Kann die Angebotsseite nachziehen?

Der Platinmarkt befindet sich in einem strukturellen Angebotsdefizit, das durch mehrere Faktoren getrieben wird. Rund 70 Prozent der weltweiten Primärproduktion stammen aus dem Bushveld-Komplex in Südafrika. Laut dem WPIC (World Platinum Investment Council) sank die geförderte Menge dort allein im ersten Quartal 2025 um 10 Prozent gegenüber dem Vorjahr, der tiefste Quartalswert seit dem Corona-Lockdown 2020. Ursache waren vor allem ungewöhnlich starke Regenfälle, die die Raffinerieproduktion empfindlich störten. Gleichzeitig fiel die globale Minenförderung im gleichen Zeitraum um 13 Prozent, während die aus Recyclingprozessen gewonnene Menge nur leicht um 2 Prozent zunahm. Für das Gesamtjahr rechnet WPIC mit einer leichten Erholung, dennoch bleibt der Ausstoss unter dem Niveau vor Corona: Die prognostizierte Jahresproduktion liegt laut WPIC bei 6,99 Millionen Unzen und damit auf dem tiefsten Stand der letzten 5 Jahre.

Neue Projekte wie die Platreef-Mine von Ivanhoe Mines könnten mittelfristig Entlastung schaffen: Ab Ende 2025 startet dort die erste Produktionsphase mit zunächst rund 100 000 Unzen Platingruppenmetallen pro Jahr, langfristig sind bis zu 500 000 Unzen jährlich geplant (Ivanhoe Mines, 08.05.2025). Gleichzeitig investieren zahlreiche Produzenten verstärkt in Recycling-Infrastruktur, um den Rückfluss gebrauchter Katalysatoren zu steigern. Allerdings bleibt die Verfügbarkeit von Altmaterial begrenzt, da viele Autobesitzer ihre Fahrzeuge länger nutzen und Altfahrzeuge verzögert auf den Markt kommen (S&P Global, 22.05.2024). Laut WPIC lag das Recyclingvolumen 2024 auf einem Zwölfjahrestief und könnte sich nur allmählich erholen.
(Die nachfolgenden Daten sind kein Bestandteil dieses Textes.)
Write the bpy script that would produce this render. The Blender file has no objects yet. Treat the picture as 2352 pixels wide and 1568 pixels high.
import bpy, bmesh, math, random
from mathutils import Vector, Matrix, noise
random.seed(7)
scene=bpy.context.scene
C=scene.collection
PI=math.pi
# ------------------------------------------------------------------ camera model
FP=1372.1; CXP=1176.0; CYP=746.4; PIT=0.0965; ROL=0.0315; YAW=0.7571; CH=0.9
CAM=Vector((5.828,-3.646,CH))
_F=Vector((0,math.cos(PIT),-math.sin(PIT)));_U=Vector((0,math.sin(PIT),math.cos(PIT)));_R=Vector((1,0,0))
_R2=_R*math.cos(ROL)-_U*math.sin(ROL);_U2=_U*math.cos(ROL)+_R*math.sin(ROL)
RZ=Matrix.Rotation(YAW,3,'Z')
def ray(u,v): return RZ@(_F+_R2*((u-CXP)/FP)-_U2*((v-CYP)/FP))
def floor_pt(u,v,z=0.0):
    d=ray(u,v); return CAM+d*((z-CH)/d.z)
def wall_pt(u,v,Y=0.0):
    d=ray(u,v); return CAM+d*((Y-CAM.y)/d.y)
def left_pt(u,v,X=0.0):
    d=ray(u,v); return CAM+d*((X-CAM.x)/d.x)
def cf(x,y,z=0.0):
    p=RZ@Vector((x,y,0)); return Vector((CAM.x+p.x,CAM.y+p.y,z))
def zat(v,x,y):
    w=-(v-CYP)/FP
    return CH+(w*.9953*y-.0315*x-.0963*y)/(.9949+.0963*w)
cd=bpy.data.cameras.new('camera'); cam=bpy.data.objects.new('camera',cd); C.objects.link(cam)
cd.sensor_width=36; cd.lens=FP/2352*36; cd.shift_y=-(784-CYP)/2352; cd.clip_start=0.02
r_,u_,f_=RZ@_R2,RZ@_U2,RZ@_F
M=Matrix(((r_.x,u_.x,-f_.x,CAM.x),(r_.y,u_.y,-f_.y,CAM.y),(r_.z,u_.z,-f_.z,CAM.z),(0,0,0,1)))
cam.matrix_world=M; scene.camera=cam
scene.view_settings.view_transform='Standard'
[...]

Auch geologisch und ökonomisch sind die Möglichkeiten zur raschen Ausweitung der Produktion begrenzt. Viele tief liegende südafrikanische Lagerstätten sind nur mit hohen Kosten zugänglich und selbst bei steigenden Preisen kaum kurzfristig skalierbar. Somit könnte das Angebot in der kurzen bis mittleren Frist eng bleiben und die Marktakteure könnten sich darauf einstellen, dass strukturelle Defizite das Preisgefüge auch in den kommenden Jahren prägen könnten.